Questa immagine-sogno di un tempo perduto e impedito è dotata di magia cinematografica autosufficiente per compiere una riflessione metanarrativa sulla possibilità di presentificazione del passato attraverso il codice visivo. Lo sguardo in macchina di Vicky nel tunnel a chi si rivolge? L’inabissarsi dell’immagine-ricordo segue la trama di un già-passato oltre ogni memoria, dove tempi lontani, ignorati e frammentati si uniscono in quel giardino dei sentieri che si biforcano – di cui parla Borges – che «comprende tutte le possibilità».
Hao-hao, dipendente dall’uso di anfetamina, vive alla giornata in un angusto appartamento di Taipei nell’ossessione nevrotica di esercitare il possesso sulla fidanzata Vicky, di cui controlla morbosamente scontrini e registro telefonico, arrivando spesso a litigate violente. La ragazza riceve di tanto in tanto dal partner biglietti con su scritto: «stavamo in due mondi diversi, poi di colpo sei piombata nel mio, ma non puoi capirlo perché non ti appartiene», e vive nell’incubo di non sapere come lasciarlo. Marginalizzata fin dentro casa sua, si fa figura della soglia, dotata di coscienza ma non di consapevolezza critica, ridotta a fare l’hostess in squallidi night club e a spendere tutto quello che guadagna in discoteca con gli amici, come a voler anestetizzare con l’alcol il male che porta dentro.
Hou Hsiao-hsien per tutto il film gioca con il corpo della sua protagonista con movimenti di macchina che ora, quasi anatomizzandola, sembrano enfatizzarne l’asfissia di una vita trascorsa distrattamente, ora sembrano concederle aria e vie di fuga metaforiche, quando lo sguardo dell’obbiettivo rimane fisso sugli ambienti interni nonostante la sua uscita dal campo. L’universo della ragazza può essere assimilabile a quello di Nana, protagonista del capolavoro di Jean-Luc Godard del 1962 Vivre sa vie: «Bisogna prestarsi agli altri e darsi a se stessi» recita il filosofo Montaigne, la cui citazione in esergo all’opera tiene insieme a mo’ di morale tutti gli episodi del film, apparendo sullo schermo mentre il ritratto del volto del personaggio, interpretato da Anna Karina, viene restituito nella sua enigmaticità a 360 gradi. Come in Millennium Mambo, anche nel film di Godard l’azione ha il via da una ripresa di spalle, che suggerisce che la chiave di accesso verso la vera voce dell’Io non ha a che fare con l’oralità, ma segue piuttosto una direttrice opposta, non esposta ed inconfessabile: durante il primo capitolo – Un bar. Nana vuole lasciare Paul. Il flipper. -, la ragazza si chiede quale sia il modo migliore per esprimere le sue idee e la sua volontà di allontanarsi, perché «più si parla più le parole non vogliono dire niente». Dei due amanti si intuiscono vagamente i contorni dallo specchio che copre la parete dietro il bancone del bar, che distorce la loro figura, myse en abyme di un lessico amoroso ed esistenziale contorto.

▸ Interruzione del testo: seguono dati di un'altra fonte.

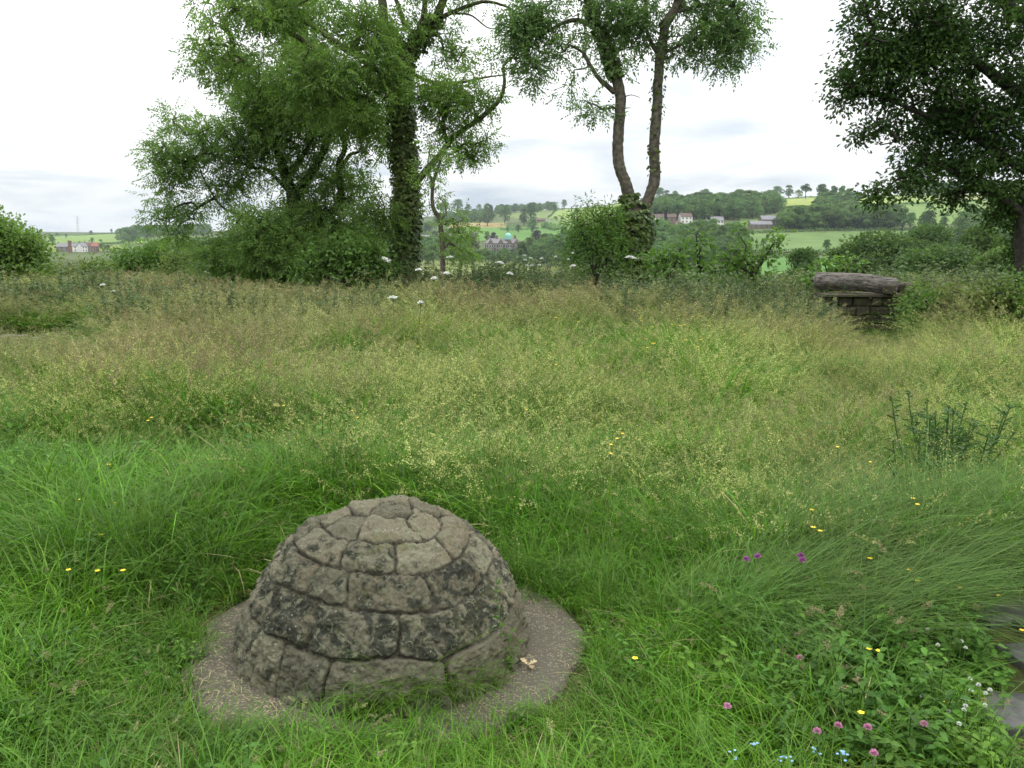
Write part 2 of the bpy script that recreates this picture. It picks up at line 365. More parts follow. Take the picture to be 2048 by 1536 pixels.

I due registi, in modo differente, giustappongono quadri di vita quotidiana di cui non risulta essenziale dominarne i concatenamenti, dal momento che l’asimmetria dell’esistenza rivela, attraverso la risemantizzazione cinematografica, la possibilità di un’inedita armonia psichica: il racconto di Vicky, iniziato in una discoteca durante un gioco di prestidigitazione dal titolo «Sogno di una colomba in volo», si conclude nella ghiacciata Hokkaido, nel nord del Giappone, durante il periodo di un festival cinematografico locale. Lì, tempo prima, con alcuni amici per la prima volta si era divertita veramente, giocando a fare nella neve dei calchi del volto. La poesia in immagini di Hou Hsiao-hsien sta proprio in questo esercizio asintotico, nel tentativo, cioè, di ribadire l’ineffabilità dell’illusione di presentificazione del ricordo, accettando il trucco magico del cinema per quello che è.
Le ultime parole di Millennium Mambo sono affidate nuovamente a quella voice over altra da Vicky, eppure interamente sua, che commenta un’immagine-sogno di dieci anni prima: «una sera Vicky, mentre faceva l’amore con Hao-hao, immaginò per un istante che lui era un pupazzo di neve, che, al sorgere del sole, si sarebbe sciolto e sarebbe svanito dalla sua vita. Com’era stato triste fare l’amore quella volta». Neve e memoria: lo stesso cambiamento di stato.